Ses journaux et ses lettres, les pages datées de ses
autres œuvres permettent de faire une curieuse constatation. Avec une régularité
qui ne laisse place qu’à de rares exceptions, d’année en année, c’est à
l’époque de Pâques qu’il atteint au pire abîme de misère ; de misère
extérieure, apparemment accidentelle, et de sécheresse ou de désolation de
l’âme. Et c’est dans les mois d’été que se rallume en lui la
« fournaise » de l’adoration, qu’il écrit aussi, en quelques
semaines, l’un des grands livres qui mûrissaient depuis longtemps, et dont la
rédaction est toujours précédée d’un apparent oubli de plusieurs mois. Ainsi, Le
Salut par les Juifs, en 1892 ; Jeanne d’Arc en 1914, les Méditations
d’un Solitaire en 1916, et Dans les Ténèbres à la veille de sa mort.

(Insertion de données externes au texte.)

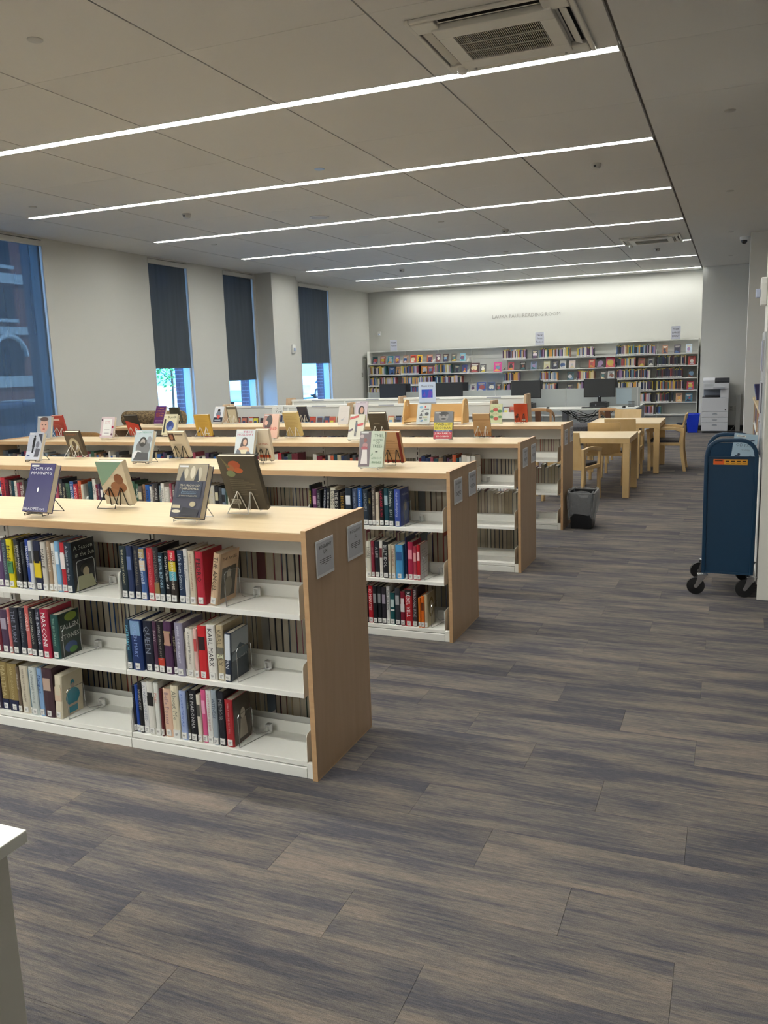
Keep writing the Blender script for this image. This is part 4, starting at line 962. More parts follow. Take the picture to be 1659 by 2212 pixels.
# ------------------------------------------------------------------ browsing bins for discs (rows five and six)
def bin_unit(Y, label):
    XR_, XL_ = -2.77, -6.69
    e = empty('media_browser', (0, Y, 0), label=label, cat='media shelf', group='white media browsing units')
    W2 = mat('d4d5d0', .45)
    for k, x in enumerate((XR_, (XR_ + XL_) / 2, XL_)):
        for s in (-1, 1):
            MB().prism([(.005 if s > 0 else -.27, 0), (.27 if s > 0 else -.005, 0), (.27 if s > 0 else -.005, .5)] + ([(.13, 1.23), (.005, 1.23)] if s > 0 else [(-.005, 1.23), (-.13, 1.23), (-.27, .5)]), 'x', x - .018, x + .018).build('end_panel', MAPLE_PANEL, e, bevel=.002, seg=1)
    xm = (XR_ + XL_) / 2
    for a, b in ((XL_ + .02, xm - .02), (xm + .02, XR_ - .02)):
        MB().box(a, -.01, .12, b, .01, 1.17).build('back_panel', W2, e)
        MB().box(a, -.022, 1.17, b, .022, 1.205).build('top_rail', WHITE, e, bevel=.004)
        MB().box(a, -.26, 0, b, .26, .09).build('base', WHITE, e)
        for q in (a + .02, (a + b)/2, b - .02): MB().box(q - .012, -.018, .1, q + .012, .018, 1.17).build('upright', WHITE, e)
        for s in (-1, 1):
            for z, d in ((.96, .20), (.60, .24)):
                MB().prism([(.011*s, z - .03), (d*s, z - .08), (d*s, z - .075 + .09), (.96*d*s, z - .075 + .09), (.96*d*s, z - .068), (.011*s, z - .018)][::s], 'x', a, b).build('tray', WHITE, e)
        for f in (.25, .75):
            x = a + (b - a) * f
            MB().box(x - .11, -.0235, 1.178, x + .11, -.0222, 1.195).build('label_strip', mat('a8acb4', .5), e)
    return e
BY = (10.30, 12.16)
bin_unit(BY[0], 'nearer white disc browsing unit with small maple end posts'); bin_unit(BY[1], 'farther white disc browsing unit with small maple end posts')
CDC = ['7a9ab8', '2a2a2c', 'c8c8c4', 'b04838', 'c8b890', '4a4a50', 'd8d8dc', '5a3a3a', 'b87058', '3a4a6a', 'c8c040', '8a8c90']
cr = random.Random(11); ncd = 0
for by, xa, xb, nn in ((BY[0], -6.55, -4.85, 17), (BY[0], -4.6, -2.9, 17), (BY[1], -3.2, -2.85, 4)):
    for k in range(nn):
        x = xa + (xb - xa) * (k + .5) / nn; c = CDC[cr.randrange(12)]
        o = MB().box(-.071, -.006, 0, .071, .006, .125).build('disc_case', mat(c, .15), None, (x + cr.uniform(-.02, .02) if False else x, by - .10 + (k % 3) * .022, .925), (R(-14), 0, cr.uniform(-.05, .05)) if False else (R(-14), 0, 0)); 
        o.scale = (.62, 1, 1)
        tag(o, '%s disc case, %s from the left in %s bin of the %s browsing unit' % (hexname(c), ordn(k), 'left' if xa < -5 else 'right', 'nearer' if by == BY[0] else 'farther'), 'disc case', 'disc cases standing in the browsing bins')
        MB().box(-.06, -.0068, .015, .06, -.0061, .11).build('insert', mat(CDC[cr.randrange(12)], .3), o)
        MB().box(-.045, -.0074, .03, .03, -.0069, .07).build('insert_print', mat(CDC[cr.randrange(12)], .3), o)
# acrylic sign standing on the nearer unit
e = empty('tabletop_sign', (-3.65, BY[0] - .02, 1.206), label='clear upright sign reading Music CDs with a blue picture', cat='sign')
MB().box(-.115, -.006, 0, .115, -.003, .27).box(-.115, -.006, 0, .115, .03, .004).build('holder', mat('dce8f8', .1), e)
MB().box(-.108, -.0075, .006, .108, -.0062, .264).build('paper', mat('d2e0f6', .4), e)
vs, fs, w = text_geo('Music CDs'); s_ = .17 / w
MB().add([(-.085 + v[0]*s_, -.0082, .205 + v[1]*s_) for v in vs], fs).build('print', mat('2c3450', .5), e)
MB().box(-.075, -.0085, .07, .075, -.0076, .175).build('picture', mat('2c5ac8', .4), e)
MB().add([(.0, -.009, .07), (.05, -.009, .07), (.075, -.009, .14), (.03, -.009, .175)], [(0, 1, 2, 3)]).add([(-.06, -.009, .09), (-.02, -.009, .08), (-.03, -.009, .15)], [(0, 1, 2)]).build('picture_detail', mat('6a4cc0', .4), e)

# ------------------------------------------------------------------ tall wall bookcases (nine bays)
BX = [-8.90 + .905 * k for k in range(10)]
YF_, YK = 20.44, 20.90
e = empty('wall_bookcase', (0, YF_, 0), label='long tall white steel bookcase along the back wall, nine bays', cat='bookcase')
STEEL = mat('e6e6e0', .5, name='steel_grey')
for k in range(9):
    for z in (.0, .3, .6, .9, 1.2, 1.5, 1.8):
        MB().box(BX[k] + .004, YK - YF_ - .012, z + .004, BX[k+1] - .004, YK - YF_, z + (.296 if z < 1.8 else .25)).build('back_panel', STEEL, e)
    MB().box(BX[k], 0.17, 2.055, BX[k+1], YK - YF_, 2.08).build('canopy', WHITE, e)
    MB().box(BX[k], .03, 0, BX[k+1], .05, .08).build('kick_plate', WHITE, e)
for k in range(10):
    MB().box(BX[k] - .014, YK - YF_ - .05, 0, BX[k] + .014, YK - YF_ - .014, 2.055).build('upright', WHITE, e)
    if k in (0, 9): MB().box(BX[k] - .012 * (k == 0), .0, 0, BX[k] + .012 * (k == 9), YK - YF_, 2.08).build('end_panel', WHITE, e)
SZ = [1.76, 1.49, 1.21, .93, .655, .38, .10]
def shelves(k):
    if k == 3: return [1.46, .98, .655, .38, .10]
    return [1.75, 1.465, 1.18, .93, .655, .38, .10] if k < 3 else SZ
for k in range(9):
    for z in shelves(k):
        s = MB().box(BX[k] + .003, 0, z - .02, BX[k+1] - .003, YK - YF_ - .06, z).build('shelf', WHITE, e)
        if z > 1: MB().prism([(.02, 0), (.30, 0), (.34, .11), (.06, .06)], 'x', -.002, .002).build('bracket', STEEL, s, (BX[k+1] - .005, .0, z))
def shz(x, L):
    k = int(clip((x - BX[0]) / .905, 0, 8)); 
    if k < 3: return [0, 1.75, 1.465, 1.18, .93, .655, .38, .10][L]
    if k == 3: return {1: 1.76, 2: 1.46, 3: .98, 4: .98}.get(L, .655)
    return SZ[L - 1]
BPAL = ['d8c8a0','3a5a8a','e0dcd0','24243a','a04848','c8b048','6a8aa8','5a3a5a','d8a050','2c2c30','b8b8bc','7a4a38','3a6a6a','d0c0c8','1c2c50','9a7aa0']
DPAL = ['1c1c22','24243a','3a2030','2c4040','6a2a30','30304a','484440','c8c0b0','1c2c50','a04848']
RUN = {1: [(-5.28,-4.7),(-4.36,-3.64),(-3.46,-3.07),(-2.55,-1.69)],
 2: [(-8.88,-8.41),(-7.99,-7.49),(-7.08,-6.92),(-6.91,-6.62),(-2.53,-2.12),(-1.64,-1.01)],
 3: [(-8.87,-8.14),(-7.97,-7.11),(-7.07,-6.34),(-5.26,-4.87),(-4.35,-3.93),(-3.45,-3.04),(-2.55,-1.87),(-1.85,-1.79),(-1.64,-1.07)],
 4: [(-8.87,-8.02),(-7.97,-7.14),(-5.26,-5.02),(-4.35,-3.95),(-3.45,-3.02),(-2.53,-1.72),(-1.64,-1.04)],
 5: [(-2.53,-1.75),(-1.64,-1.35),(-1.3,-1.27)], 6: [(-2.53,-2.22),(-1.99,-1.69),(-1.64,-1.53)], 7: [(-1.96,-1.87)]}
for L, rs in RUN.items():
    for a, b in rs: srun(a, b, YF_ + .05, shz((a + b)/2, L) + .001, .19, .235, yellow=True, pal=BPAL if not (a > -1.7 and L in (2, 3, 5)) else DPAL, tm=(.018, .036), d=.16)
FD = {1: [(-8.8,.15,'2a4a50'),(-8.57,.14,'a04838'),(-8.37,.16,'3a8aa0'),(-8.16,.13,'7a6a98'),(-7.93,.14,'a08068'),(-7.73,.16,'c85040'),(-7.54,.13,'dcb040'),(-7.28,.15,'b86a48'),(-7.04,.13,'5a3a50'),(-6.84,.14,'3a2a2c'),(-6.62,.14,'4a4844'),(-6.39,.14,'6aa0b4'),(-4.56,.15,'2c323a'),(-1.53,.12,'8a5a3c'),(-1.27,.14,'3a3050'),(-1.02,.13,'c8d8e8')],
2: [(-8.33,.15,'4a6aa0'),(-8.14,.12,'d0a070'),(-7.44,.16,'d88a30'),(-7.26,.15,'a8505a'),(-6.54,.14,'4a5a5a'),(-6.34,.13,'2c3a78'),(-6.13,.24,'40181c'),(-5.87,.15,'4a4a4c'),(-5.52,.2,'c02a80'),(-5.15,.14,'d85a6a'),(-4.86,.15,'1e1e20'),(-4.59,.15,'7a8aa8'),(-4.27,.15,'d8d4a8'),(-4.06,.14,'38384a'),(-3.88,.15,'d4d4ce'),(-3.66,.15,'e0d0cc'),(-3.19,.14,'c84838'),(-3.02,.2,'241818'),(-2.79,.2,'c84058'),(-2.06,.15,'8a4a30'),(-1.84,.14,'5a5a58'),(-.96,.15,'b04038')],
3: [(-6.13,.14,'c8c4bc'),(-5.96,.23,'2a4a98'),(-5.69,.2,'3a5078'),(-5.46,.13,'2a2a2a'),(-3.7,.16,'1e4a50'),(-2.92,.14,'44423e'),(-2.75,.15,'c8c4c0'),(-.97,.14,'3c3c3a')],
4: [(-3.71,.15,'2c2c38'),(-.98,.15,'b03048')], 5: [(-1.21,.14,'c89a78'),(-1.0,.15,'3a708a')]}
lvn = ['', 'top', 'second', 'third', 'fourth', 'fifth', 'sixth', 'lowest']
for L, ds in FD.items():
    for i, (x, w, c) in enumerate(ds):
        z = shz(x + w/2, L) + .002; h = .2 if w < .19 else .24; tl = 14
        o = MB().box(0, 0, 0, w, .002, h).box(0, .018, 0, w, .02, h).box(0, .002, 0, .002, .018, h).build('book', mat(c, .3), None, (x, YF_ + .06, z), (-R(tl), 0, 0))
        tag(o, '%s book shown cover-out, %s from left on %s shelf of wall bookcase' % (hexname(c), ordn(i), lvn[L]) if True else '', 'book', 'cover-out books on the wall bookcase')
        MB().box(.002, .002, .003, w - .003, .018, h - .003).build('page_block', PAGES, o)
        cr2 = random.Random(i * 17 + L); c2 = cr2.choice(BPAL); c3 = cr2.choice(['e0dcd0', 'd8c8a0', '1c1c20'])
        a = cr2.uniform(.2, .5); m = MB(); mats = []
        art(m, w, h, [('e', .5 + cr2.uniform(-.1, .1), .45, a*.8, a*.6, c2), ('r', .15, .78, .85, .84, c3), ('r', .2, .68, .7, .73, c3), ('p', [(.1, .06), (.9, .06), (.5 + cr2.uniform(-.3, .3), .35)], cr2.choice(BPAL))], mats)
        m.build('cover_print', [mat(q, .3) for q in mats], o)
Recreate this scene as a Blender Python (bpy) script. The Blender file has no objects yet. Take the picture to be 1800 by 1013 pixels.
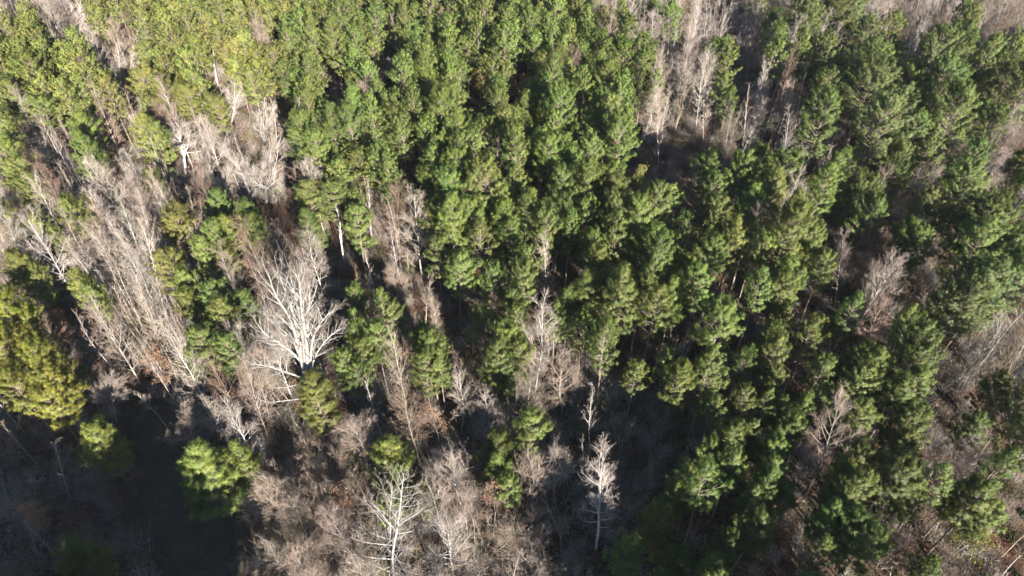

Puis, après les fêtes des « deux Bonnes Dames », comme on dit à la
campagne, une fois passé le jour de Notre-Dame des Sept Douleurs, c’est la
tristesse plus atténuée des approches de Noël. Il se trouvera certainement quelqu’un,
un psychologue, ou un disciple attardé de Taine pour attribuer à un tempérament
sudiste, mâtiné d’espagnol, une exceptionnelle sensibilité au soleil et aux
saisons qui paraîtrait expliquer les ardeurs intérieures de juin et juillet.